Three ways of burying the dead prevail. The poor sink their dead in one of the mountain-streams; those of a better class hang the bodies upon a tree, where they are consumed by birds, and the bones are afterward thrown into the river; the rich cut the bodies up into small pieces, pound the bones and mix them with jamba, and then carry the remains to the mountains, where they are left for the birds. These are old customs, and have no connection with religion.

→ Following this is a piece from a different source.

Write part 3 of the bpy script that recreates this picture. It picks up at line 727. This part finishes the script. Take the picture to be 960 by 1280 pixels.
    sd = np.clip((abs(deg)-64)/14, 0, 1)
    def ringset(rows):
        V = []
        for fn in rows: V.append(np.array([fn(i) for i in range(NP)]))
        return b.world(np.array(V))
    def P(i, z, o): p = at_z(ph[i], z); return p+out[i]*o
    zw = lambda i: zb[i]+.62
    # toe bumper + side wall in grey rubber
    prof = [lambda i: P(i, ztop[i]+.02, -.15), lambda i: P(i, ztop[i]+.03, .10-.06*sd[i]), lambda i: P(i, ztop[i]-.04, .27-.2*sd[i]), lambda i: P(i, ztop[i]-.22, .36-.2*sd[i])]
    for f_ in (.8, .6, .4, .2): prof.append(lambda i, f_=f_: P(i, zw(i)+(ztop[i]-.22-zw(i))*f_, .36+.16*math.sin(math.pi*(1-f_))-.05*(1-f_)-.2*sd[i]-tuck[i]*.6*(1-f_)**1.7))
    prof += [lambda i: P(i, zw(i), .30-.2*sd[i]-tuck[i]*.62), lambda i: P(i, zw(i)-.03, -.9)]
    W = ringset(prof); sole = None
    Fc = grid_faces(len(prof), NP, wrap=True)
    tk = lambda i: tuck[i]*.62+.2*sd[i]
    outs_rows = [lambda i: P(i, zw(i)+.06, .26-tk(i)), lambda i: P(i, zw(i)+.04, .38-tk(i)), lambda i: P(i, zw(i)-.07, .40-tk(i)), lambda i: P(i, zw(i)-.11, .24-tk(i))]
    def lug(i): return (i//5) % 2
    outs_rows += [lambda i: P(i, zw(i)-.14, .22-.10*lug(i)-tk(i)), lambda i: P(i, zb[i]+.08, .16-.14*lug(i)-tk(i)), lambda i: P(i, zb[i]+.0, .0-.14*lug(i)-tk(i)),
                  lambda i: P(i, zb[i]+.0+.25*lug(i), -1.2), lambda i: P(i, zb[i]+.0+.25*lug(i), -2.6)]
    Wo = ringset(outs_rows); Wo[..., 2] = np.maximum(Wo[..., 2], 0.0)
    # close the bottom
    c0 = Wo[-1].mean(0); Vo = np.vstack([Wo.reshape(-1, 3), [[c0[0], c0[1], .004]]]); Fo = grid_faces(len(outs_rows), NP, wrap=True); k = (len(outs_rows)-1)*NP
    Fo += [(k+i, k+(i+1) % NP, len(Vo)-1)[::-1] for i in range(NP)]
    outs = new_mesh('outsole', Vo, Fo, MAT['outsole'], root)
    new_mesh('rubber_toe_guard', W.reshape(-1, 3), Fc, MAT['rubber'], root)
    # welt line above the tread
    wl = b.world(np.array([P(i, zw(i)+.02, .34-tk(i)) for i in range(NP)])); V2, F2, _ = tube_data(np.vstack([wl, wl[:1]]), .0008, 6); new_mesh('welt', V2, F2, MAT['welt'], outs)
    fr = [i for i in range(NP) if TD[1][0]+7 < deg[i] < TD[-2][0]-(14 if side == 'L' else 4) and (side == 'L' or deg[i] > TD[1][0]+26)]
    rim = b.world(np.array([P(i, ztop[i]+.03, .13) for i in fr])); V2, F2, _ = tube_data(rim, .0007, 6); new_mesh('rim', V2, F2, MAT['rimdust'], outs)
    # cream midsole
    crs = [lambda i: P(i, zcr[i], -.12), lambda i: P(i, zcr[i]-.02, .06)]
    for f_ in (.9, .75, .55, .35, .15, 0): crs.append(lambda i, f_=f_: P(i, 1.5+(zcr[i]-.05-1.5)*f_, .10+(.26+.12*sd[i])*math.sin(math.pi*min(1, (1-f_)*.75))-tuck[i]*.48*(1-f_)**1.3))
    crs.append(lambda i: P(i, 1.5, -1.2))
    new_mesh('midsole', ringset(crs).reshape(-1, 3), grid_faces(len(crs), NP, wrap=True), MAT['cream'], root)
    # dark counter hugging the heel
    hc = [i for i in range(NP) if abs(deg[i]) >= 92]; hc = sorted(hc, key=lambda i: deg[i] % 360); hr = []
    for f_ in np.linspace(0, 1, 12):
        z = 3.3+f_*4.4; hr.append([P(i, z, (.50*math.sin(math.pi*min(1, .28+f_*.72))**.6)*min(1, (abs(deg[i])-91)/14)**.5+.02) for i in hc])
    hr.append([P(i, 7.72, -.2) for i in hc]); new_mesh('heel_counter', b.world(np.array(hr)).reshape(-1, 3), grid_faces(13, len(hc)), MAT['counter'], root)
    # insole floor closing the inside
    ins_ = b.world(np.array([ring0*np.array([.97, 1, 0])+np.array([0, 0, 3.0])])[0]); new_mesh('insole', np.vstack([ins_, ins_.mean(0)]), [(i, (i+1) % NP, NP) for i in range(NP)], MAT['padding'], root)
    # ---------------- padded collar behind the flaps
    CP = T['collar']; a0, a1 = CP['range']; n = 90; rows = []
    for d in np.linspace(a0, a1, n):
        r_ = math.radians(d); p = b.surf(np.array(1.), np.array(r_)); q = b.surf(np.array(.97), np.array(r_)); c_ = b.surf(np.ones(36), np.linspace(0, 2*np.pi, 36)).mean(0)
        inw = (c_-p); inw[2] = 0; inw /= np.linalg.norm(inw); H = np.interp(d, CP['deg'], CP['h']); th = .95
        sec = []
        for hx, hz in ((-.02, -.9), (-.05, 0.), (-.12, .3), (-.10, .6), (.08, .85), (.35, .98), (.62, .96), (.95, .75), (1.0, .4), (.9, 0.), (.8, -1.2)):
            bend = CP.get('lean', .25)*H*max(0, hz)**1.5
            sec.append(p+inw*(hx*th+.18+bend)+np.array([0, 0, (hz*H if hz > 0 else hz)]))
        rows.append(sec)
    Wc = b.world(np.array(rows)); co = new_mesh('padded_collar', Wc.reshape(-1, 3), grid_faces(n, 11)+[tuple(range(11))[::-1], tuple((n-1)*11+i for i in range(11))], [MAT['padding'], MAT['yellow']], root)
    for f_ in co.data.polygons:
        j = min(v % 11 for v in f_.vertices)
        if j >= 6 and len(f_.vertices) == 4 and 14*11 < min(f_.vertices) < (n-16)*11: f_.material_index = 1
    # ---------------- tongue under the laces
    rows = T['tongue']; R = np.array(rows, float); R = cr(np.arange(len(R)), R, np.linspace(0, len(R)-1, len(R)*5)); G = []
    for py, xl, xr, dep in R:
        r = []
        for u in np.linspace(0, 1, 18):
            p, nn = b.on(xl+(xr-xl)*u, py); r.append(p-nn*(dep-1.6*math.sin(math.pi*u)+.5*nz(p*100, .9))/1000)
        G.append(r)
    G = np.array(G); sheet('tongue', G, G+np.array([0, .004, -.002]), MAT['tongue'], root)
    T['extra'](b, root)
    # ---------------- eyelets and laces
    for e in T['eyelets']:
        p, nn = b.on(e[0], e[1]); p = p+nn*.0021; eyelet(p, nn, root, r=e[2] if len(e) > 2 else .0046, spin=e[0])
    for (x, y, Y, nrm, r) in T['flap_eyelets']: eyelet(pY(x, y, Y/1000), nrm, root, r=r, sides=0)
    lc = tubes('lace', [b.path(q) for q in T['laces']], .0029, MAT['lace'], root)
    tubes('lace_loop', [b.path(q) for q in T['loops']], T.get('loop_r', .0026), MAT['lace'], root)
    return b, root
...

Buddhism was introduced in the seventh century, and soon became the national religion. The present line of Dalai Lamas is in succession to the reformer Tsong-Kaba, who flourished in the fourteenth century, and denounced the corruptions into which the religion had fallen. The branch of the church which it represents is called the yellow sect, in distinction from the red sect of followers of the old dynasty, which prevails in the principalities of the southern Himalaya range. A dynasty of lamas, the Teshu lamas, founded by another reformer in the fifteenth century, resides at Teshulumbo, near Shigatze, and is on the best of terms with the Dalai Lamas. The lamas are believed only to change form when they die, their identity passing to some child. So, on the demise of the Dalai Lama, the new lama is sought out in ways that are known to the priests, and is always found in some obscure family, thus leaving people of any influence always free from governmental care and influence. He is carefully brought up, so as to be always as a child, and under the entire control of the priests, who receive their reward in the power they exercise, and in the rich gifts that are brought by the pilgrims who come from all Buddhist countries to seek the Dalai Lama's blessing. Besides the two orthodox chiefs, there exist in Thibet and Mongolia one hundred and three Kutuktus, or heads of cloisters, to whom an immortality similar to that of the Grand Lamas is ascribed.

The priests, by virtue of their ownership of all the land in the country, exercise a despotic power over the people, who can hold only as their tenants, and keep them under complete spiritual control. They are thus enabled to keep the country isolated, and to defy the Chinese Government, while they are willing and even anxious to enjoy its protection.